Copy out exactly the lines from the one holding "Write the bpy" through the one holding "R = math.radians", ends included; omit images.
==*==
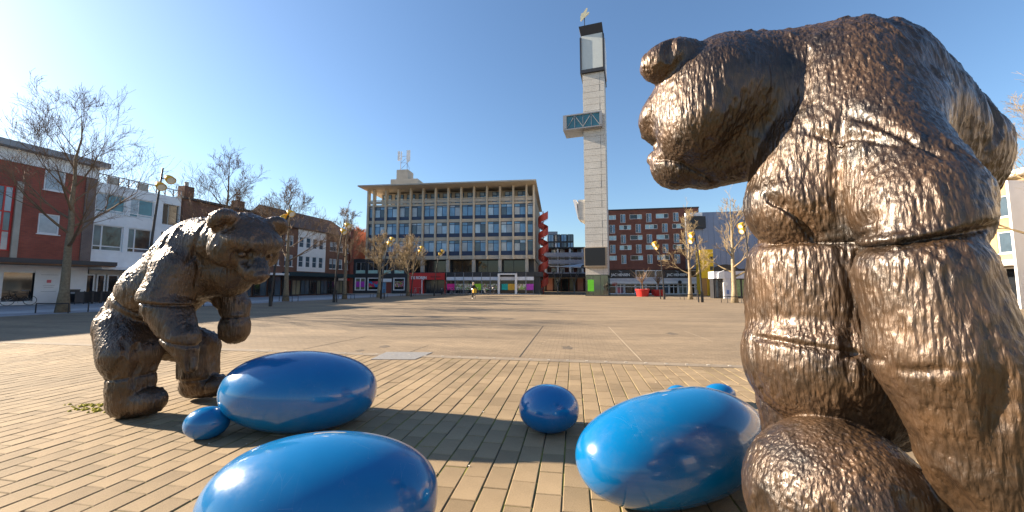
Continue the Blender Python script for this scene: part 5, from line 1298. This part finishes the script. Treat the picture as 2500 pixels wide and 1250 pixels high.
# near thigh, leg and foot
CN((1822, 2330, 1228, 1.50), (1850, 2340, 1275, 1.50), .02)
CN((1900, 2330, 1340, 1.52), (1940, 2310, 1470, 1.54), .03)
CN((1870, 2150, 1500, 1.52), (2020, 2310, 1500, 1.54), .03)
# far leg
CN((1852, 2190, 985, 2.1), (1870, 2160, 1120, 2.12), .03); CN((1870, 2160, 1120, 2.12), (1890, 2140, 1260, 2.12), .03); CN((1850, 2030, 1285, 2.1), (1950, 2150, 1285, 2.12), .03)
# carved seams
S.groove(W(1930, 580, 1.52), UP*1.0 + RT*.10, .022, .012, .28)
S.groove(W(1930, 842, 1.50), UP*1.0 + RT*.12, .016, .012, .30)
S.groove(W(2250, 590, 1.15), UP*1.0 - RT*.22, .025, .014, .30); S.ledge(W(2250, 588, 1.15), UP*1.0 - RT*.22, .022, .08, .29)
S.groove(W(2215, 1010, 1.05), UP*1.0 - RT*.55, .02, .012, .26)
S.groove(W(1935, 290, 1.5), RT*1.0 - UP*.75, .018, .011, .26); S.groove(W(1985, 500, 1.48), RT*1.0 + UP*.75, .026, .013, .24)
S.groove(W(2085, 260, 1.35), RT*1.0 + UP*.55, .018, .011, .24); S.groove(W(2190, 300, 1.3), RT*1.0 + UP*.3, .016, .012, .22)
o = finish(S, 'bear_statue', M_bronze, 1.0); tag(o, 'large bronze bear in the right foreground, hunched over with its arm hanging down', 'bear statue', 'bronze bears'); BEAR_R = o

# ================================================================== CYCLIST
p = G(1156, 730.5); rzb = math.atan2(-p[1], -p[0]) + .25
bicycle((p[0], p[1], 0), rzb, 'black bicycle ridden across the square', M_black)
f = np.array([math.cos(rzb), math.sin(rzb), 0]); sdv = np.array([-f[1], f[0], 0]); P = lambda a, b, z: np.array([p[0], p[1], 0]) + f*a + sdv*b + UP*z
S = Solid(P(0, 0, 0) - np.array([.75, .75, 0]), P(0, 0, 0) + np.array([.75, .75, 1.85]), .017)
S.cone(P(-.22, 0, 1.02), P(-.10, 0, 1.30), .16, .17, .05); S.cone(P(-.10, 0, 1.30), P(-.06, 0, 1.42), .165, .09, .05)
S.cone(P(-.05, 0, 1.44), P(-.03, 0, 1.52), .055, .055, .03); S.ell(P(-.02, 0, 1.60), np.array([.085, .085, .115]), None, .02)
for q in (-1, 1):
    S.cone(P(-.1, .17*q, 1.36), P(.02, .27*q, 1.14), .06, .05, .03); S.cone(P(.02, .27*q, 1.14), P(.22, .26*q, 1.08), .048, .038, .02)
    kz, fz_ = (.78, .30) if q > 0 else (.64, .13)
    S.cone(P(-.2, .09*q, .98), P(.12, .12*q, kz), .10, .075, .04); S.cone(P(.12, .12*q, kz), P(-.04, .12*q, fz_), .065, .045, .02); S.cone(P(-.06, .12*q, fz_ - .03), P(.10, .12*q, fz_ - .05), .042, .035, .02)
o = finish(S, 'person', mat('black_coat', (.015, .013, .014), .8, var=.15), bark=False)
o.data.materials.append(mat('skin', (.55, .36, .26), .6, var=.05)); o.data.materials.append(mat('pale_trainers', (.6, .55, .48), .7))
for pl_ in o.data.polygons:
    z = pl_.center.z
    if z > 1.46: pl_.material_index = 1
    elif z < .34 and abs((np.array(pl_.center) - np.array([p[0], p[1], 0])).dot(f)) > .0 and z < (.33 if (np.array(pl_.center) - np.array([p[0], p[1], 0])).dot(sdv) > 0 else .17): pl_.material_index = 2
tag(o, 'person in dark coat cycling across the square towards the camera', 'person')
S = Solid(P(0, 0, 1.4) - .3, P(0, 0, 1.4) + np.array([.3, .3, .5]), .015)
S.ell(P(-.045, 0, 1.63), np.array([.105, .105, .12]), None, .02); S.ell(P(.07, 0, 1.56), np.array([.09, .09, .10]), None, .02, True); S.cone(P(-.09, 0, 1.6), P(-.09, 0, 1.48), .07, .06, .03)
hr = finish(S, 'hair', mat('blond_hair', (.50, .38, .22), .7, var=.15), bark=False); hr.parent = o
bgp = P(.46, 0, .88); bg_ = thing('front_bag', 'yellow bag on the front carrier of the ridden bicycle', 'bag', (bgp[0], bgp[1], bgp[2]), rzb)
MB().prism([(-.13, -.22), (.12, -.22), (.16, .18), (-.16, .18)], -.17, .17).build('body', mat('yellow_bag', (.70, .40, .04), .6), bg_); MB().tube([(0, -.1, .17), (0, -.08, .3), (0, .08, .3), (0, .1, .17)], .012, 4).build('handle', M_black, bg_)
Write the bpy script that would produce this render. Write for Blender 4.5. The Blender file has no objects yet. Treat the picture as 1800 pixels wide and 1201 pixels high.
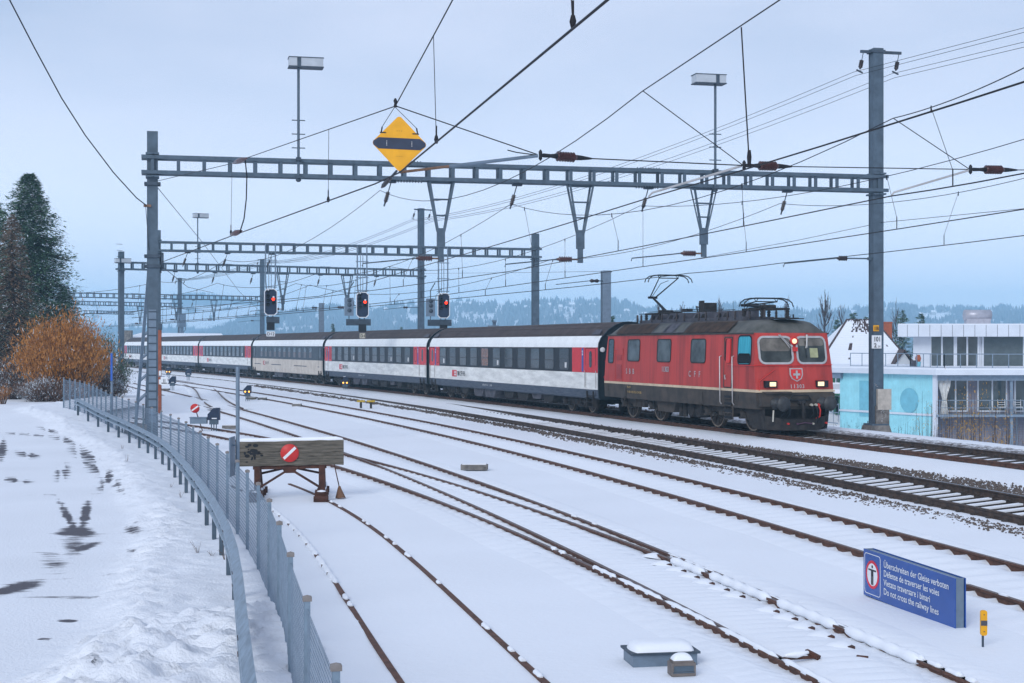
import bpy, math, random
import numpy as np
from mathutils import Vector, Matrix
random.seed(7); RNG = np.random.default_rng(7)
scene = bpy.context.scene
COL = scene.collection
R = math.radians

# ------------------------------------------------------------------ camera
FPX, CX, HY, CAMZ = 2650.0, 900.0, 606.0, 3.05
cam = bpy.data.cameras.new("camera"); camo = bpy.data.objects.new("camera", cam); COL.objects.link(camo)
camo.location = (0, 0, CAMZ); camo.rotation_euler = (R(90), 0, 0)
cam.sensor_width = 36; cam.lens = FPX / 1800 * 36; cam.shift_y = (HY - 600.5) / 1800
cam.clip_start = .3; cam.clip_end = 12000
scene.camera = camo
# ------------------------------------------------------------------ world, sun, exposure
w = bpy.data.worlds.new("World"); scene.world = w; w.use_nodes = True
nt = w.node_tree; nt.nodes.clear()
wo = nt.nodes.new('ShaderNodeOutputWorld'); bg = nt.nodes.new('ShaderNodeBackground')
sky = nt.nodes.new('ShaderNodeTexSky'); sky.sky_type = 'NISHITA'; sky.sun_disc = False
SUN_EL, SUN_AZ = 30, 205
sky.sun_elevation = R(SUN_EL); sky.sun_rotation = R(SUN_AZ); sky.air_density = 1.0; sky.dust_density = .6
tc = nt.nodes.new('ShaderNodeTexCoord'); mp = nt.nodes.new('ShaderNodeMapping'); mp.inputs['Scale'].default_value = (1, 1, 3.2)
nz = nt.nodes.new('ShaderNodeTexNoise'); nz.inputs['Scale'].default_value = 2.3; nz.inputs['Detail'].default_value = 5; nz.inputs['Roughness'].default_value = .5
cr = nt.nodes.new('ShaderNodeValToRGB'); cr.color_ramp.elements[0].position = .36; cr.color_ramp.elements[1].position = .66
cr.color_ramp.elements[0].color = (3.85, 4.6, 6.3, 1); cr.color_ramp.elements[1].color = (6.1, 6.5, 8.0, 1)
mx = nt.nodes.new('ShaderNodeMix'); mx.data_type = 'RGBA'; mx.inputs[0].default_value = .93
nt.links.new(tc.outputs['Generated'], mp.inputs['Vector']); nt.links.new(mp.outputs[0], nz.inputs['Vector']); nt.links.new(nz.outputs['Fac'], cr.inputs[0])
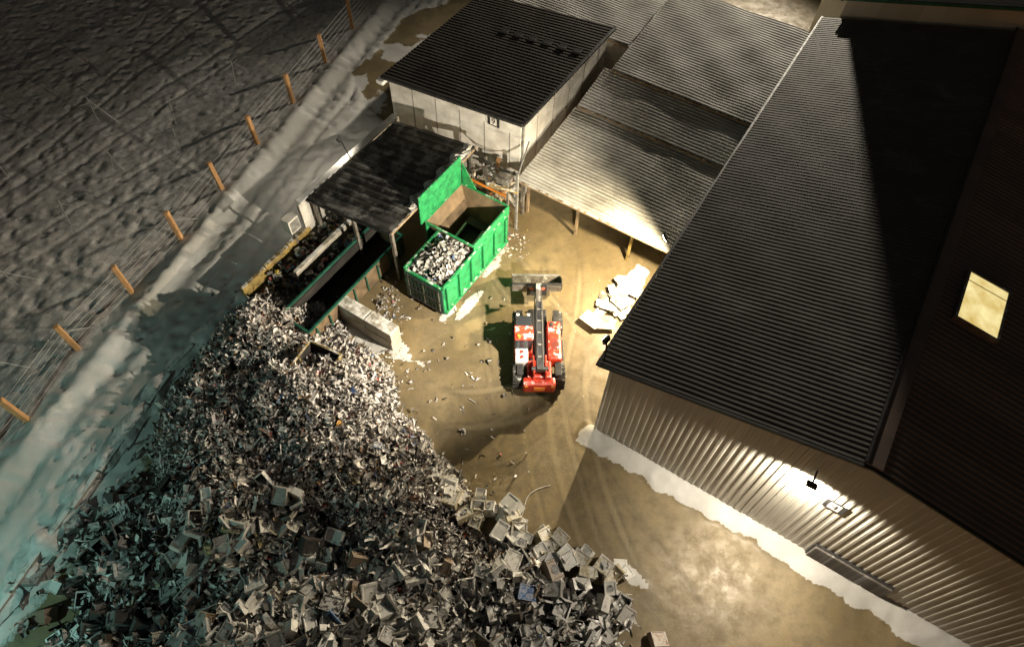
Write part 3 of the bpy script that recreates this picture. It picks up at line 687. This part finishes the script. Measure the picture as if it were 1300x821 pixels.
==*==
**Expected answer**
Write the bpy script that would produce this render. Write for Blender 4.5. The Blender file has no objects yet. Treat the picture as 1800 pixels wide and 1201 pixels high.
import bpy, math, random
import numpy as np
from mathutils import Vector, Matrix
random.seed(7); RNG = np.random.default_rng(7)
scene = bpy.context.scene
COL = scene.collection
R = math.radians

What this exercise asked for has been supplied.